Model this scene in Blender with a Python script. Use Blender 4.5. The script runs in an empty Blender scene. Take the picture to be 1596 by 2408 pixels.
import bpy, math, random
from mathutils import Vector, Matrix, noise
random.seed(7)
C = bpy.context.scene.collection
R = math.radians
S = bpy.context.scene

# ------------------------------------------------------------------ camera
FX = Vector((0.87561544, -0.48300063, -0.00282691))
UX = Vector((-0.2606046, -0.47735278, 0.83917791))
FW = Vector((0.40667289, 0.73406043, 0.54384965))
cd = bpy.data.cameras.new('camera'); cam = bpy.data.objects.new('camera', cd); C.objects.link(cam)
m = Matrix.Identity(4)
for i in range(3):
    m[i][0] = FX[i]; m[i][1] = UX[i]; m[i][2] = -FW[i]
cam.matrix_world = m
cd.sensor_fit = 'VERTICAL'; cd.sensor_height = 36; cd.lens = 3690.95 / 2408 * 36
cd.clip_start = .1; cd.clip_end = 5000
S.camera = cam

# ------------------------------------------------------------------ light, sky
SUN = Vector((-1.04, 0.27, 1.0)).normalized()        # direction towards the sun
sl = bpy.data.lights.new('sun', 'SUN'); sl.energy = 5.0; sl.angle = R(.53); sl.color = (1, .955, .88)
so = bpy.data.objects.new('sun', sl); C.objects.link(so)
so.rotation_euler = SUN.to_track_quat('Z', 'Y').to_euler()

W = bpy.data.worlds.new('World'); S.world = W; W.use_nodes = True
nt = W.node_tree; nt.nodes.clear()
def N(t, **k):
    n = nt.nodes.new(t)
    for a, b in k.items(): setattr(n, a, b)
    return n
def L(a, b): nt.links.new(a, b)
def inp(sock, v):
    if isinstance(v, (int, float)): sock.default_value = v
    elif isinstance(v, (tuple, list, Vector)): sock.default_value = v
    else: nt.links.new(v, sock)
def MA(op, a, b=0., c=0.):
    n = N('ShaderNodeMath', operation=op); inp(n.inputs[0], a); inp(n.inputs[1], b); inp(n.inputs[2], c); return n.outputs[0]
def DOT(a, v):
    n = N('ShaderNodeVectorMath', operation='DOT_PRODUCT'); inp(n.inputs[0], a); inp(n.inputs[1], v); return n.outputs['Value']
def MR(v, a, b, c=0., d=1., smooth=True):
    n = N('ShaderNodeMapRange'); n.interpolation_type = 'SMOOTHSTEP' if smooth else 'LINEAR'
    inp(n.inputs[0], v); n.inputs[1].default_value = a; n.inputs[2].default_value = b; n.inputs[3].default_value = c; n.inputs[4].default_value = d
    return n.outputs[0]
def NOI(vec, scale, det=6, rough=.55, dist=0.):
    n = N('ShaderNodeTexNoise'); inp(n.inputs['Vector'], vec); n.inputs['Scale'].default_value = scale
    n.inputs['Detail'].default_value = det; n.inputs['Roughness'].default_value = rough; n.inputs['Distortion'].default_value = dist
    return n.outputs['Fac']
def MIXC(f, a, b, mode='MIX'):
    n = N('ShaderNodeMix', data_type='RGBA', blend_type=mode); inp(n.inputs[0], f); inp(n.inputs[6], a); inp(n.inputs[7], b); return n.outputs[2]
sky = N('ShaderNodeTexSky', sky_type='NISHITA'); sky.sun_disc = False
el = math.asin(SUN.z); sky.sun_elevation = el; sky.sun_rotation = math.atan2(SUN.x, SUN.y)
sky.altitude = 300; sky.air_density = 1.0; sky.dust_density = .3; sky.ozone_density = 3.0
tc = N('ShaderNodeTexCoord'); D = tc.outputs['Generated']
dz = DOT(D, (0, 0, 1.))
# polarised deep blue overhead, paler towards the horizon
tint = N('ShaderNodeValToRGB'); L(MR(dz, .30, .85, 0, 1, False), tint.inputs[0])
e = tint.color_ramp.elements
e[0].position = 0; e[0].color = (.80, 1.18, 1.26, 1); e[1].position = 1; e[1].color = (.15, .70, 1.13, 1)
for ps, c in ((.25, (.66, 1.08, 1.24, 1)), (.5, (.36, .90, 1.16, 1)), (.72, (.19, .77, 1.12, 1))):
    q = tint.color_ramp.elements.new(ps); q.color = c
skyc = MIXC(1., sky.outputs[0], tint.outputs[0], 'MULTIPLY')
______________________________
Goal of the exercise>
Quote the listing word for word from its first line through the line in which "so.rotation_euler = SUN.to_track_quat('Z', 'Y').to_euler()" appears.

Task output>
Model this scene in Blender with a Python script. Use Blender 4.5. The script runs in an empty Blender scene. Take the picture to be 1596 by 2408 pixels.
import bpy, math, random
from mathutils import Vector, Matrix, noise
random.seed(7)
C = bpy.context.scene.collection
R = math.radians
S = bpy.context.scene

# ------------------------------------------------------------------ camera
FX = Vector((0.87561544, -0.48300063, -0.00282691))
UX = Vector((-0.2606046, -0.47735278, 0.83917791))
FW = Vector((0.40667289, 0.73406043, 0.54384965))
cd = bpy.data.cameras.new('camera'); cam = bpy.data.objects.new('camera', cd); C.objects.link(cam)
m = Matrix.Identity(4)
for i in range(3):
    m[i][0] = FX[i]; m[i][1] = UX[i]; m[i][2] = -FW[i]
cam.matrix_world = m
cd.sensor_fit = 'VERTICAL'; cd.sensor_height = 36; cd.lens = 3690.95 / 2408 * 36
cd.clip_start = .1; cd.clip_end = 5000
S.camera = cam

# ------------------------------------------------------------------ light, sky
SUN = Vector((-1.04, 0.27, 1.0)).normalized()        # direction towards the sun
sl = bpy.data.lights.new('sun', 'SUN'); sl.energy = 5.0; sl.angle = R(.53); sl.color = (1, .955, .88)
so = bpy.data.objects.new('sun', sl); C.objects.link(so)
so.rotation_euler = SUN.to_track_quat('Z', 'Y').to_euler()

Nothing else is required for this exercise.